_What is required_
Each line should be copied exactly.

>> begin

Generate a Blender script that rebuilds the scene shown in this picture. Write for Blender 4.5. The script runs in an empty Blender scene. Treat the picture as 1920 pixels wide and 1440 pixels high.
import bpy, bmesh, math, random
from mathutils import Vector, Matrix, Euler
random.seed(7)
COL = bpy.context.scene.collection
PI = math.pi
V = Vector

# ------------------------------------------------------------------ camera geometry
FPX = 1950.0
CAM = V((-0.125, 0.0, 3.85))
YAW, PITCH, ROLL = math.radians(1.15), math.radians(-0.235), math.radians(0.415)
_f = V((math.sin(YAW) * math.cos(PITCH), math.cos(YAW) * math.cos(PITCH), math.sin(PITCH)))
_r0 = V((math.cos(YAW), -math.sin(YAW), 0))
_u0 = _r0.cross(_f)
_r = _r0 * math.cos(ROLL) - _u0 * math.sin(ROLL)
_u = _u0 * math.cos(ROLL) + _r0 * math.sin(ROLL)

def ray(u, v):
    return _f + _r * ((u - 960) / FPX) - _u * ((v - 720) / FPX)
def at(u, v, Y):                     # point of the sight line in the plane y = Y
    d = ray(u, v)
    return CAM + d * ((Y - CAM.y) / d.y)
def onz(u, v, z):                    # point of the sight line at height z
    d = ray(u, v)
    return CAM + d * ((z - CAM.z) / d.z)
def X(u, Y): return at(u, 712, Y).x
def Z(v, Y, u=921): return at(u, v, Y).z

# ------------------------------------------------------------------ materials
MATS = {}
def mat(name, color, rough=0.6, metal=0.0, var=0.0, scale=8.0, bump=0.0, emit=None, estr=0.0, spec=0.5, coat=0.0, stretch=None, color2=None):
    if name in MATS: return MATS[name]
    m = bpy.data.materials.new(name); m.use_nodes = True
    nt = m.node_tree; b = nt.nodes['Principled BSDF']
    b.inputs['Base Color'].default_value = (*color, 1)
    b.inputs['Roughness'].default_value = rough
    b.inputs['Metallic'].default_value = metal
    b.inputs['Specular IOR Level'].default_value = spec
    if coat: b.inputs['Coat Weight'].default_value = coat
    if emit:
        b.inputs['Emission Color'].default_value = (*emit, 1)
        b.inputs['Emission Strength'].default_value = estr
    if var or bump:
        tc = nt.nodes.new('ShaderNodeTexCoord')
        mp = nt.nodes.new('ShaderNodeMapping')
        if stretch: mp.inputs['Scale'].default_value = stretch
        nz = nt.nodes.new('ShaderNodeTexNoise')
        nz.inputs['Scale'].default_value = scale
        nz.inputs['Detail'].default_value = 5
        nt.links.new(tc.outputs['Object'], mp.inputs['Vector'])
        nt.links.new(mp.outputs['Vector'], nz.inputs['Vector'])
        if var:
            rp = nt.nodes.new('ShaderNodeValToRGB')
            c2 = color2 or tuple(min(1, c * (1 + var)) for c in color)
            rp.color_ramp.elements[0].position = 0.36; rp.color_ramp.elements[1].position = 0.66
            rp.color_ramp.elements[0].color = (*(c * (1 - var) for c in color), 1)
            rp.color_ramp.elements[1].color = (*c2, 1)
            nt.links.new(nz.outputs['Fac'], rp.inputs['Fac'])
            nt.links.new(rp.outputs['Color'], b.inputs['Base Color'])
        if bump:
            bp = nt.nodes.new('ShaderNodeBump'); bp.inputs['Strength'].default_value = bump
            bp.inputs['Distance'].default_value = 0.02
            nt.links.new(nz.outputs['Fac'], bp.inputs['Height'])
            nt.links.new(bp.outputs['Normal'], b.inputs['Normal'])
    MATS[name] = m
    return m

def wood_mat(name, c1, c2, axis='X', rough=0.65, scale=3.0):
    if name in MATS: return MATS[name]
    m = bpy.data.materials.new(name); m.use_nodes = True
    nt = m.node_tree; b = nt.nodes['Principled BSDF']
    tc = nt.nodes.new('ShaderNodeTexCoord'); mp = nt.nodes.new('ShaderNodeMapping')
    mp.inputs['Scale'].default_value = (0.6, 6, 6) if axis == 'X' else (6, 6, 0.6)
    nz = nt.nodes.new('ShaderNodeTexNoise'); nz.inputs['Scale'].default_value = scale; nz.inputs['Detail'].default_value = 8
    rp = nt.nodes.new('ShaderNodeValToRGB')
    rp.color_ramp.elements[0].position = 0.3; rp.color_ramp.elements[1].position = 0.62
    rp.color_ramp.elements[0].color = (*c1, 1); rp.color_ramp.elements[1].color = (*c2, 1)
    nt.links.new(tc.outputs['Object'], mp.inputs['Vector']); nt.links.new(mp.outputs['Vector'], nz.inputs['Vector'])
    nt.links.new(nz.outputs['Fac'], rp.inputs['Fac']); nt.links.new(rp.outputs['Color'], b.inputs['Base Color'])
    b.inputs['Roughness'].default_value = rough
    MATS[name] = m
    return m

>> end

_Written solution_
Generate a Blender script that rebuilds the scene shown in this picture. Write for Blender 4.5. The script runs in an empty Blender scene. Treat the picture as 1920 pixels wide and 1440 pixels high.
import bpy, bmesh, math, random
from mathutils import Vector, Matrix, Euler
random.seed(7)
COL = bpy.context.scene.collection
PI = math.pi
V = Vector

# ------------------------------------------------------------------ camera geometry
FPX = 1950.0
CAM = V((-0.125, 0.0, 3.85))
YAW, PITCH, ROLL = math.radians(1.15), math.radians(-0.235), math.radians(0.415)
_f = V((math.sin(YAW) * math.cos(PITCH), math.cos(YAW) * math.cos(PITCH), math.sin(PITCH)))
_r0 = V((math.cos(YAW), -math.sin(YAW), 0))
_u0 = _r0.cross(_f)
_r = _r0 * math.cos(ROLL) - _u0 * math.sin(ROLL)
_u = _u0 * math.cos(ROLL) + _r0 * math.sin(ROLL)

def ray(u, v):
    return _f + _r * ((u - 960) / FPX) - _u * ((v - 720) / FPX)
def at(u, v, Y):                     # point of the sight line in the plane y = Y
    d = ray(u, v)
    return CAM + d * ((Y - CAM.y) / d.y)
def onz(u, v, z):                    # point of the sight line at height z
    d = ray(u, v)
    return CAM + d * ((z - CAM.z) / d.z)
def X(u, Y): return at(u, 712, Y).x
def Z(v, Y, u=921): return at(u, v, Y).z

# ------------------------------------------------------------------ materials
MATS = {}
def mat(name, color, rough=0.6, metal=0.0, var=0.0, scale=8.0, bump=0.0, emit=None, estr=0.0, spec=0.5, coat=0.0, stretch=None, color2=None):
    if name in MATS: return MATS[name]
    m = bpy.data.materials.new(name); m.use_nodes = True
    nt = m.node_tree; b = nt.nodes['Principled BSDF']
    b.inputs['Base Color'].default_value = (*color, 1)
    b.inputs['Roughness'].default_value = rough
    b.inputs['Metallic'].default_value = metal
    b.inputs['Specular IOR Level'].default_value = spec
    if coat: b.inputs['Coat Weight'].default_value = coat
    if emit:
        b.inputs['Emission Color'].default_value = (*emit, 1)
        b.inputs['Emission Strength'].default_value = estr
    if var or bump:
        tc = nt.nodes.new('ShaderNodeTexCoord')
        mp = nt.nodes.new('ShaderNodeMapping')
        if stretch: mp.inputs['Scale'].default_value = stretch
        nz = nt.nodes.new('ShaderNodeTexNoise')
        nz.inputs['Scale'].default_value = scale
        nz.inputs['Detail'].default_value = 5
        nt.links.new(tc.outputs['Object'], mp.inputs['Vector'])
        nt.links.new(mp.outputs['Vector'], nz.inputs['Vector'])
        if var:
            rp = nt.nodes.new('ShaderNodeValToRGB')
            c2 = color2 or tuple(min(1, c * (1 + var)) for c in color)
            rp.color_ramp.elements[0].position = 0.36; rp.color_ramp.elements[1].position = 0.66
            rp.color_ramp.elements[0].color = (*(c * (1 - var) for c in color), 1)
            rp.color_ramp.elements[1].color = (*c2, 1)
            nt.links.new(nz.outputs['Fac'], rp.inputs['Fac'])
            nt.links.new(rp.outputs['Color'], b.inputs['Base Color'])
        if bump:
            bp = nt.nodes.new('ShaderNodeBump'); bp.inputs['Strength'].default_value = bump
            bp.inputs['Distance'].default_value = 0.02
            nt.links.new(nz.outputs['Fac'], bp.inputs['Height'])
            nt.links.new(bp.outputs['Normal'], b.inputs['Normal'])
    MATS[name] = m
    return m

def wood_mat(name, c1, c2, axis='X', rough=0.65, scale=3.0):
    if name in MATS: return MATS[name]
    m = bpy.data.materials.new(name); m.use_nodes = True
    nt = m.node_tree; b = nt.nodes['Principled BSDF']
    tc = nt.nodes.new('ShaderNodeTexCoord'); mp = nt.nodes.new('ShaderNodeMapping')
    mp.inputs['Scale'].default_value = (0.6, 6, 6) if axis == 'X' else (6, 6, 0.6)
    nz = nt.nodes.new('ShaderNodeTexNoise'); nz.inputs['Scale'].default_value = scale; nz.inputs['Detail'].default_value = 8
    rp = nt.nodes.new('ShaderNodeValToRGB')
    rp.color_ramp.elements[0].position = 0.3; rp.color_ramp.elements[1].position = 0.62
    rp.color_ramp.elements[0].color = (*c1, 1); rp.color_ramp.elements[1].color = (*c2, 1)
    nt.links.new(tc.outputs['Object'], mp.inputs['Vector']); nt.links.new(mp.outputs['Vector'], nz.inputs['Vector'])
    nt.links.new(nz.outputs['Fac'], rp.inputs['Fac']); nt.links.new(rp.outputs['Color'], b.inputs['Base Color'])
    b.inputs['Roughness'].default_value = rough
    MATS[name] = m
    return m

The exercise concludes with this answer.